Matching quote contents

Question

I am trying to remove quotes from a string. Example:

"hello", how 'are "you" today'

returns

hello, how are "you" today

I am using php preg_replace.

I've got a couple of solutions at the moment:

(\'|")(.*)\1

Problem with this is it matches all characters (including quotes) in the middle, so the result ($2) is

hello", how 'are "you today'

Backreferences cannot be used in character classes, so I can't use something like

(\'|")([^\1\r\n]*)\1

to not match the first backreference in the middle.

Second solution:

(\'[^\']*\'|"[^"]*")

Problem is, this includes the quotes in the back reference so doesn't actually do anything at all. The result ($1):

"hello", how 'are "you" today'

Answer 1

Regarding:

Backreferences cannot be used in character classes, so I can't use something like

(\'|")([^\1\r\n]*)\1

(\'|")(((?!(\1|\r|\n)).)*)\1

(where (?!...) is a negative lookahead for ...) should work.

I dont know whether this solves your main problem, but it does solve the "match a character iff it doesnt match a backref" part.

Edit:

Missed a parenthesis, fixed.

Answer 2

Instead of:

(\'[^\']*\'|"[^"]*")

Simply write:

\'([^\']*)\'|"([^"]*)"
  \______/    \_____/
     1           2

Now one of the groups will match the quoted content.

In most flavor, when a group that failed to match is referred to in a replacement string, the empty string gets substituted in, so you can simply replace with $1$2 and one will be the successful capture (depending on the alternate) and the other will substitute in the empty string.

Here's a PHP implementation (as seen on ideone.com):

$text = <<<EOT
"hello", how 'are "you" today'
EOT;

print preg_replace(
  '/\'([^\']*)\'|"([^"]*)"/',
  '$1$2',
  $text
);
# hello, how are "you" today 

---

A closer look

Let's use 1 and 2 for the quotes (for clarity). Whitespaces will also be added (for clarity).

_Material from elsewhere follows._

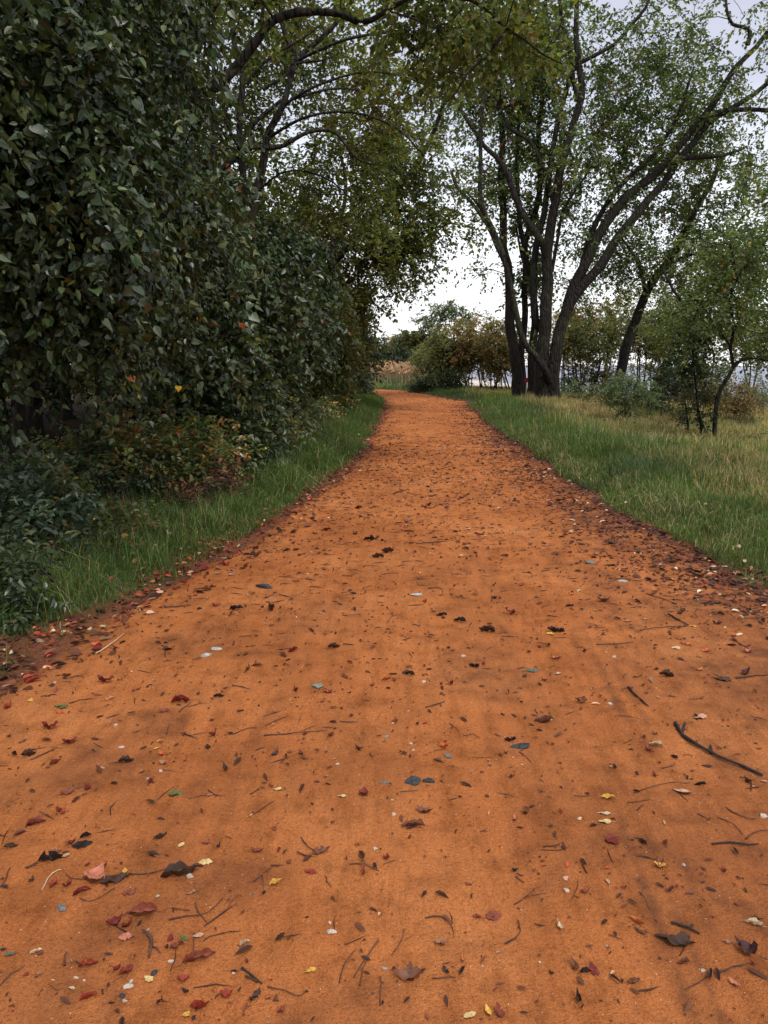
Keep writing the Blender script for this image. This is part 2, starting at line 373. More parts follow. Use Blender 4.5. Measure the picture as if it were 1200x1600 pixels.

Before, you have, as your second solution, this pattern:

(  1[^1]*1  |  2[^2]*2  )
\_______________________/
   capture whole thing
   content and quotes

As you correctly pointed out, this match a pair of quotes correctly (assuming that you can't escape quotes), but it doesn't capture the content part.

This may not be a problem depending on context (e.g. you can simply trim one character from the beginning and end to get the content), but at the same time, it's also not that hard to fix the problem: simply capture the content from the two possibilities separately.

1([^1]*)1  |  2([^2]*)2
 \_____/       \_____/
 capture contents from
each alternate separately

Now either group 1 or group 2 will capture the content, depending on which alternate was matched. As a "bonus", you can check which quote was used, i.e. if group 1 succeeded, then 1 was used.

---

Appendix

The […] is a character class. Something like [aeiou] matches one of any of the lowercase vowels. [^…] is a negated character class. [^aeiou] matches one of anything but the lowercase vowels.

(…) is used for grouping. (pattern) is a capturing group and creates a backreference. (?:pattern) is non-capturing.

References

• regular-expressions.info/Brackets for capturing, Alternation, Character class, Repetition

Answer 3

You cannot do this with a regular expression. This requires an internal state to keep track of (among other things)

• Whether or not a previous quote of a certain type has been encountered
• Whether or not the "outer" level of quotes is the current level
• Whether an "inner" set of quotes has been descended into, and if so, where that set of quotes begins in the string

This requires a grammar-aware parser to do correctly. A regular expression engine does not keep state because it is a finite state automata, which only operates on the current input regardless of previous circumstances.

It's the same reason you cannot reliably match sets of nested parentheses or XML elements.